Why is a student being prosecuted for sharing knowledge? Does his potential punishment fit the crime? Can we claim to support the noble practices of teaching, learning, and scientific inquiry while permitting our laws to harshly punish the sharing of information?

Instead of prosecuting students for sharing knowledge, governments and communities  should be encouraging the free exchange of scientific information by reinforcing positive norms around scholarship and collaboration, promoting open access to research, and eliminating out of control copyright remedies that serve no reasonable public interest purpose. Furthermore, we should encourage our governments to boost national legislation that promotes the release of public funded research results as open access.

A crowdfunding campaign was launched a few months ago to help defray the ongoing legal expenses.
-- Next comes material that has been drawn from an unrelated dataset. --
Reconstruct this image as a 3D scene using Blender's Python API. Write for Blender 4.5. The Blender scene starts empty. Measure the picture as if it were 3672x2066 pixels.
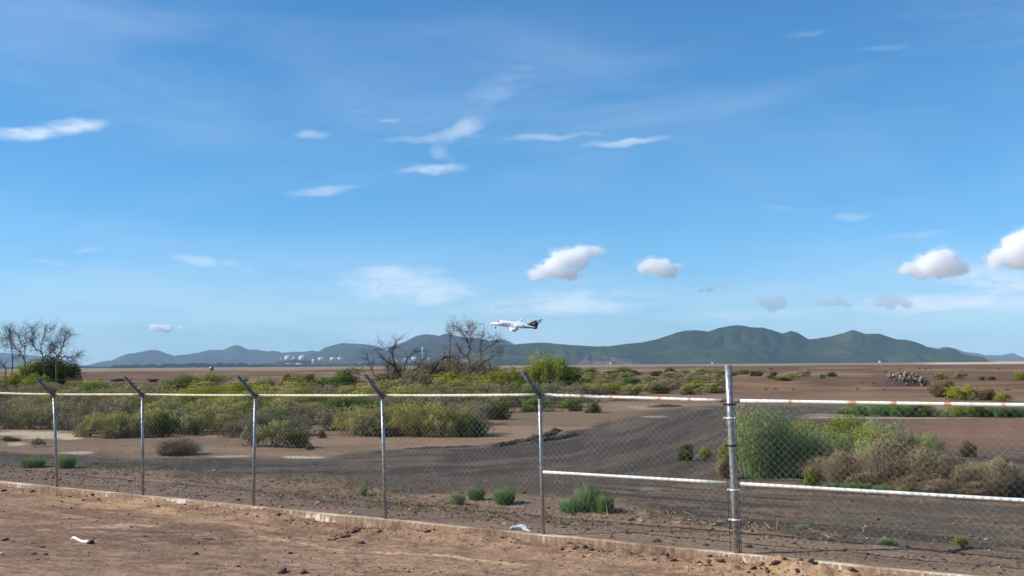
import bpy, math, random
import numpy as np
from mathutils import Vector, Matrix

# ------------------------------------------------------------------ camera, sky, sun, exposure
sc = bpy.context.scene
COL = sc.collection
FPX, CX, CY, CAMH = 4135.0, 1836.0, 1033.0, 2.43      # the photograph's own pixels (3672 x 2066)
PITCH, ROLL = math.atan(275 / FPX), 0.0072
_F = np.array([0, math.cos(PITCH), math.sin(PITCH)])
_R0 = np.array([1.0, 0, 0]); _U0 = np.array([0, -math.sin(PITCH), math.cos(PITCH)])
_U = _U0 * math.cos(ROLL) + _R0 * math.sin(ROLL)
_R = _R0 * math.cos(ROLL) - _U0 * math.sin(ROLL)
cam_d = bpy.data.cameras.new('camera'); cam = bpy.data.objects.new('camera', cam_d); COL.objects.link(cam)
cam.matrix_world = Matrix(((_R[0], _U[0], -_F[0], 0), (_R[1], _U[1], -_F[1], 0), (_R[2], _U[2], -_F[2], CAMH), (0, 0, 0, 1)))
cam_d.sensor_width = 36; cam_d.lens = 36 * FPX / 3672
cam_d.clip_start = 0.1; cam_d.clip_end = 60000
sc.camera = cam

SUN_EL, SUN_BACK = math.radians(35), math.radians(5)   # sun to the left and a little behind the camera
to_sun = Vector((-math.cos(SUN_EL) * math.cos(SUN_BACK), -math.cos(SUN_EL) * math.sin(SUN_BACK), math.sin(SUN_EL)))
SUN_ROT = math.atan2(to_sun.x, to_sun.y)
sl = bpy.data.lights.new('sun', 'SUN'); sl.energy = 4.9; sl.angle = math.radians(0.53); sl.color = (1, .95, .87)
so = bpy.data.objects.new('sun', sl); COL.objects.link(so)
so.rotation_euler = to_sun.to_track_quat('Z', 'Y').to_euler(); so.location = (0, 0, 50)

sc.view_settings.view_transform = 'Standard'; sc.view_settings.look = 'None'
sc.view_settings.exposure = 0.36; sc.view_settings.gamma = 1.0
sc.render.engine = 'CYCLES'
cy = sc.cycles
cy.max_bounces = 16; cy.diffuse_bounces = 3; cy.glossy_bounces = 2; cy.transmission_bounces = 2; cy.transparent_max_bounces = 8
cy.volume_bounces = 14; cy.use_denoising = True; cy.denoiser = 'OPENIMAGEDENOISE'; cy.denoising_input_passes = 'RGB_ALBEDO_NORMAL'; cy.sample_clamp_indirect = 30
cy.pixel_filter_type = 'BLACKMAN_HARRIS'; cy.filter_width = 1.5


def ray(px, py):
    return _F * FPX + _R * (px - CX) + _U * (CY - py)


def ground(px, py, z=0.0):
    d = ray(px, py); t = (z - CAMH) / d[2]
    return np.array([d[0] * t, d[1] * t, z])


def at(px, py, Y):
    d = ray(px, py); t = Y / d[1]
    return np.array([d[0] * t, Y, CAMH + d[2] * t])


def lin(r, g, b):
    f = lambda c: (c / 255) / 12.92 if c / 255 <= .04045 else ((c / 255 + .055) / 1.055) ** 2.4
    return (f(r), f(g), f(b), 1.0)


# ---- node helper
class N:
    def __init__(s, tree): s.t = tree
    def __call__(s, typ, ins=None, **kw):
        n = s.t.nodes.new(typ)
        for k, v in kw.items(): setattr(n, k, v)
        for k, v in (ins or {}).items():
            if isinstance(v, bpy.types.NodeSocket): s.t.links.new(v, n.inputs[k])
            else: n.inputs[k].default_value = v
        return n
    def math(s, op, a, b=0.0, c=None, clamp=False):
        d = {0: a, 1: b}
        if c is not None: d[2] = c
        return s('ShaderNodeMath', d, operation=op, use_clamp=clamp).outputs[0]
    def mix(s, f, a, b, mode='MIX'):
        n = s('ShaderNodeMix', data_type='RGBA', blend_type=mode)
        for i, v in ((0, f), (6, a), (7, b)):
            if isinstance(v, bpy.types.NodeSocket): s.t.links.new(v, n.inputs[i])
            else: n.inputs[i].default_value = v
        return n.outputs[2]
    def noise(s, vec, scale, detail=4, rough=.55, dist=0.0):
        return s('ShaderNodeTexNoise', {'Vector': vec, 'Scale': scale, 'Detail': detail, 'Roughness': rough, 'Distortion': dist}).outputs[0]
    def ramp(s, f, stops):
        n = s('ShaderNodeValToRGB', {0: f}); e = n.color_ramp.elements
        while len(e) < len(stops): e.new(.5)
        for i, (p, c) in enumerate(stops): e[i].position = p; e[i].color = c if len(c) == 4 else (*c, 1)
        return n.outputs[0]
    def rng(s, f, a, b, c=0.0, d=1.0, smooth=True):
        n = s('ShaderNodeMapRange', {0: f, 1: a, 2: b, 3: c, 4: d}, interpolation_type='SMOOTHSTEP' if smooth else 'LINEAR')
        return n.outputs[0]
    def mapv(s, v, scale=(1, 1, 1), rot=(0, 0, 0), loc=(0, 0, 0)):
        return s('ShaderNodeMapping', {'Vector': v, 'Scale': scale, 'Rotation': rot, 'Location': loc}).outputs[0]


# ---- world: physical sky, with high thin cloud placed by direction
world = bpy.data.worlds.new('World'); sc.world = world; world.use_nodes = True
wt = world.node_tree; wt.nodes.clear(); w = N(wt)
sky = w('ShaderNodeTexSky', sky_type='NISHITA', sun_disc=False, sun_elevation=SUN_EL, sun_rotation=SUN_ROT % (2 * math.pi),
        altitude=0, air_density=1.0, dust_density=0.35, ozone_density=2.2)
SKYCOL = w('ShaderNodeHueSaturation', {'Color': sky.outputs[0], 'Saturation': 1.1, 'Value': 1.0}).outputs[0]
SKYCOL = w.mix(1.0, SKYCOL, (.44, .86, 1.15, 1), 'MULTIPLY')     # a clear blue, humid-air sky
gen = w('ShaderNodeTexCoord').outputs['Generated']
sx = w('ShaderNodeSeparateXYZ', {0: gen})
az = w.math('MULTIPLY', w.math('ARCTAN2', sx.outputs[0], sx.outputs[1]), FPX)
el = w.math('MULTIPLY', w.math('ARCSINE', sx.outputs[2]), FPX)


def skypos(px, py):
    d = ray(px, py); d = d / np.linalg.norm(d)
    return math.atan2(d[0], d[1]) * FPX, math.asin(d[2]) * FPX


uv = w('ShaderNodeCombineXYZ', {0: az, 1: el, 2: 0.0}).outputs[0]
fine = w.noise(w.mapv(uv, (.0045, .016, 1), (0, 0, -.10)), 1.0, 6, .62, 1.2)
streak = w.noise(w.mapv(uv, (.0016, .012, 1), (0, 0, -.12), (3, 1, 0)), 1.0, 6, .6, .6)
broad = w.noise(w.mapv(uv, (.0006, .0028, 1), (0, 0, .10), (7, 2, 0)), 1.0, 5, .55, .5)
wn = w('ShaderNodeTexNoise', {'Vector': w.mapv(uv, (.012, .02, 1)), 'Scale': 1.0, 'Detail': 3.0}).outputs['Color']
warp = w('ShaderNodeVectorMath', {0: wn, 1: (.5, .5, .5)}, operation='SUBTRACT').outputs[0]
warp = w('ShaderNodeVectorMath', {0: warp, 1: (90, 36, 0)}, operation='MULTIPLY').outputs[0]
uvw = w('ShaderNodeVectorMath', {0: uv, 1: warp}, operation='ADD').outputs[0]
WISPS = [  # view px (2575 wide): cx, cy, rx, ry, slope deg, strength
    (60, 334, 105, 17, 5, .95), (190, 317, 95, 20, 8, .8), (782, 338, 62, 12, 0, .55), (815, 479, 100, 13, 6, .62), (1088, 427, 95, 15, 3, .72),
    (1165, 322, 85, 28, 27, .5), (1085, 347, 150, 13, 4, .35), (1105, 380, 40, 22, -35, .3), (1390, 343, 150, 11, 2, .45), (1575, 357, 130, 12, 3, .55),
    (985, 300, 50, 8, 0, .35), (900, 278, 70, 9, 3, .25), (495, 655, 75, 20, -10, .55), (600, 672, 70, 26, -14, .45), (790, 672, 110, 22, 0, .3),
    (985, 690, 170, 30, 2, .75), (1030, 735, 260, 56, -4, .9), (1420, 765, 430, 48, 2, .8), (2140, 548, 60, 14, 0, .3), (2290, 592, 110, 9, 2, .32), (2500, 706, 170, 46, -5, 1.1),
    (2350, 768, 420, 38, 0, .95), (1900, 790, 420, 30, 2, .5), (230, 630, 50, 11, 6, .32), (110, 661, 90, 9, 2, .3), (1960, 760, 60, 26, 0, .2),
    (750, 880, 12, 22, -25, .35), (2030, 86, 60, 8, 0, .2), (2230, 118, 80, 8, 0, .15), (1250, 230, 200, 60, 35, .22), (1960, 522, 70, 8, -8, .18)]
mask = None
for cx_, cy_, rx_, ry_, an_, st_ in WISPS:
    u0, v0 = skypos(cx_ * 1.426, cy_ * 1.426)
    m_ = w('ShaderNodeMapping', {'Vector': uvw, 'Location': (u0, v0, 0), 'Rotation': (0, 0, math.radians(an_)), 'Scale': (rx_ * 1.75, ry_ * 1.75, 1)}, vector_type='TEXTURE').outputs[0]
    L = w('ShaderNodeVectorMath', {0: m_}, operation='LENGTH').outputs['Value']
    k_ = w.rng(L, 1.0, .1, 0.0, st_)
    mask = k_ if mask is None else w.math('MAXIMUM', mask, k_)
body = w.rng(w.math('ADD', w.math('MULTIPLY', fine, .55), w.math('MULTIPLY', streak, .45)), .32, .60, 0.26, 1.0)
mask = w.math('MULTIPLY', mask, body)
veil = w.math('MULTIPLY', w.rng(broad, .38, .75), w.rng(el, 1500, 100, .17, .17))
low = w.math('MULTIPLY', w.rng(el, 560, 120, 0, 1), w.rng(w.noise(w.mapv(uv, (.0011, .007, 1), (0, 0, .03), (1, 5, 0)), 1, 5, .55), .3, .65, .12, .42))
mask = w.math('MAXIMUM', mask, w.math('MAXIMUM', veil, low))
SKYCOL = w.mix(w.rng(el, 900, 60), SKYCOL, w.mix(1.0, SKYCOL, (.93, .97, 1.16, 1), 'MULTIPLY'))
CLOUDCOL = (6.2, 7.2, 8.5, 1)
skymix = w.mix(mask, SKYCOL, CLOUDCOL)
bg = w('ShaderNodeBackground', {'Color': skymix, 'Strength': 0.098})
w('ShaderNodeOutputWorld', {0: bg.outputs[0]})
world.cycles.sampling_method = 'MANUAL'; world.cycles.sample_map_resolution = 512

# ------------------------------------------------------------------ numpy noise and mesh helpers
def _hash(i, j, seed):
    h = (i.astype(np.int64) * 374761393 + j.astype(np.int64) * 668265263 + seed * 974634777) & 0xFFFFFFFF
    h = ((h ^ (h >> 13)) * 1274126177) & 0xFFFFFFFF
    return ((h ^ (h >> 16)) & 0xFFFFFF) / float(0xFFFFFF)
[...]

The campaign—titled Compartir no es delito: Sharing Is Not A Crimehas raised about $7000. You can still contribute!

The long reach of copyright inhibits access to information and obstructs fundamental user rights. From suing a student for downloading academic journal articles to issuing millions of copyright takedown notices to scholars for sharing their own research, large rights holders organizations continue to wield copyright law to punish those who attempt to do what comes naturally for them—sharing.

If open access were the default for scholarly communication, there would be no cases like Diego’s. We could focus on closing the research practice gap between developed and developing countries, since the elevated costs for scientific databases are impossible to cover for developing countries in science practice. Academic research would be free to access and available under open licenses that would legally enable the kind of sharing that is so crucial for enabling collaboration and supporting a democratized scientific progress. Scientists like Diego shouldn’t have to risk severe penalties for helping colleagues access the research they need. When research is shared freely and openly, we all benefit.